The simultaneous release by Universal Studios Home Entertainment of DVD editions of two popular romantic farces from the late 1930s, “Easy Living” (which co-stars Jean Arthur and Ray Milland) and “Midnight” (which co-stars Claudette Colbert and Don Ameche), calls attention to their enduring entertainment value.

Both movies were directed by Mitchell Leisen (1898-1972), one of the more successful contract directors at Paramount from roughly the middle 1930s through the middle 1940s. Although his name has grown obscure over the past generation and only a handful of his 40 features are readily available on home video, Mr. Leisen cut a stylish figure in his prime. He merits at least a modest rediscovery, which can commence agreeably with “Easy Living,” circa 1937, and “Midnight,” which appeared two years later.

Mr. Leisen’s apprenticeship in the movie colony dates from the silent period. Initially employed as a costume designer on “Male and Female,” a Cecil B. DeMille high society extravaganza of 1919 for Gloria Swanson, Mr.
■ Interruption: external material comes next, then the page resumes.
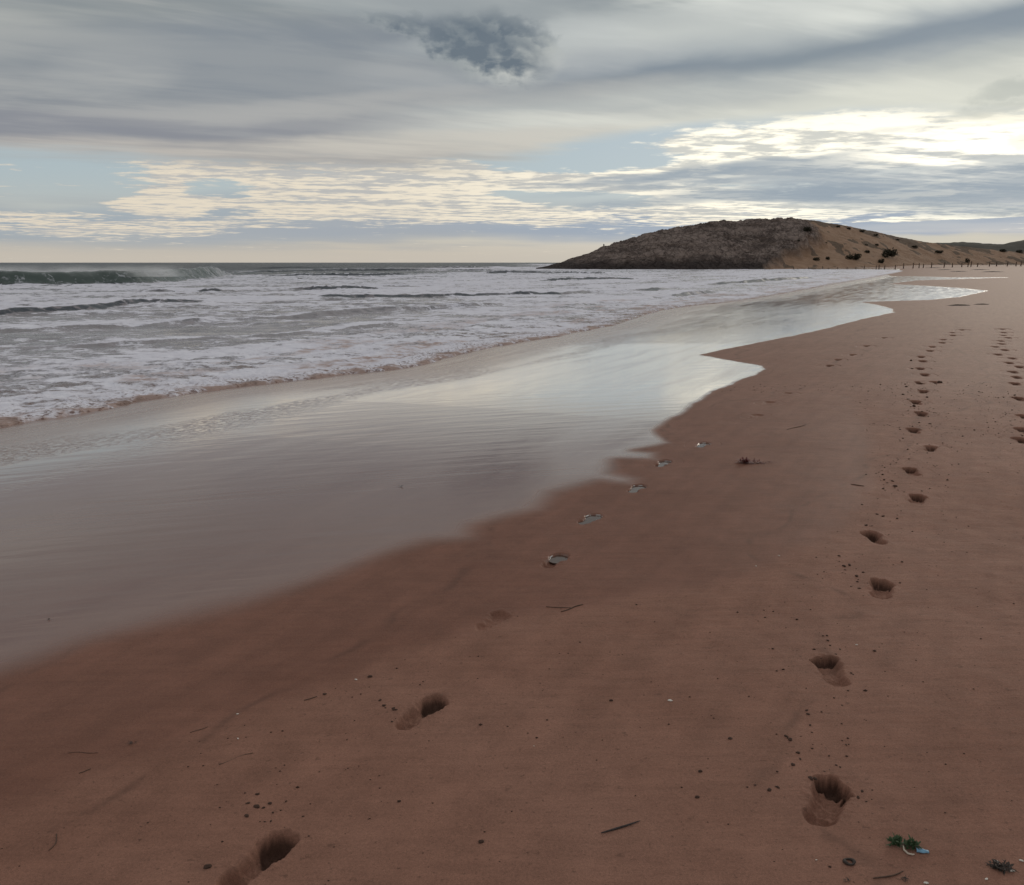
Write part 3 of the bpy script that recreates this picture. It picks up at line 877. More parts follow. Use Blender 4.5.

Leisen added art direction to his resume in the 1920s and concluded this phase of his career in 1932, again collaborating with Mr. DeMille, on the biblical saga “The Sign of the Cross.”

Expertise in costuming and decor remained conspicuous strong points after Mr. Leisen turned to direction. In fact, he moonlighted as a fashionable tailor and interior decorator in Hollywood.

Seldom in the Academy Award chase, Mr. Leisen had an early nomination for interior decoration (DeMille’s “Dynamite” in 1928-29) and later directed Olivia de Havilland’s Oscar-winning performance in “To Each His Own.” But of the 16 nominations his movies accumulated, none were for best direction, and almost half were for art direction, which acquired delirious Technicolor aspects in two of his films made during World War II, “Lady in the Dark” and “Frenchman’s Creek,” overdue for DVD unveilings.

“Easy Living” and “Midnight” are anything but carbon-copy romantic comedies. The former retains more sparkle and staying power, but they share a curious sort of pedigree. “Easy Living” is one of two pictures written by Preston Sturges that Mr. Leisen directed prior to the Sturges emergence as a virtuoso writer-director at Paramount in 1940. “Midnight” is one of three pictures written by the team of Charles Brackett and Billy Wilder that Mr. Leisen directed before Mr. Wilder made his debut as an adroit writer-director at Paramount in 1942.

There are admirers of Mr. Sturges and Mr. Wilder who believe that frustration with Mr. Leisen hastened their determination to start directing their own material. The evidence suffers from hearsay and antiquity. Nothing in the Sturges memoir “Preston Sturges By Preston Sturges,” compiled by his widow, suggests discord with Mr. Leisen on either “Easy Living” or “Remember the Night.” It does suggest wrangles with the film’s producers.

Billy Wilder definitely nursed a grudge against Mr. Leisen — not for “Midnight,” which he regarded as well-directed, but for a subsequent project, the tearjerker “Hold Back the Dawn.” Leading man Charles Boyer was the provocation. He persuaded the director to drop a scene he thought unflattering and absurd, and this acquiescence rubbed Mr. Wilder the wrong way.

At one time, there was probably a tendency to underrate Mr. Leisen because he was a closeted or semi-closeted Hollywood homosexual. Now one can observe a tendency to overrate him as a neglected, versatile gay director, adept at masking certain obsessions in popular filmmaking conventions and evasions. A champion named David Melville, a critic from Edinburgh, advances an agenda on the Web site “Senses of Cinema” that would appear to have chutzpah in its favor, proposing Mr. Leisen as “the first Post-Modern filmmaker.”

I think it’s already a bit crowded in that sector, and the durably enjoyable Leisen movies can probably muddle through posterity without the burden of post-modernist baggage.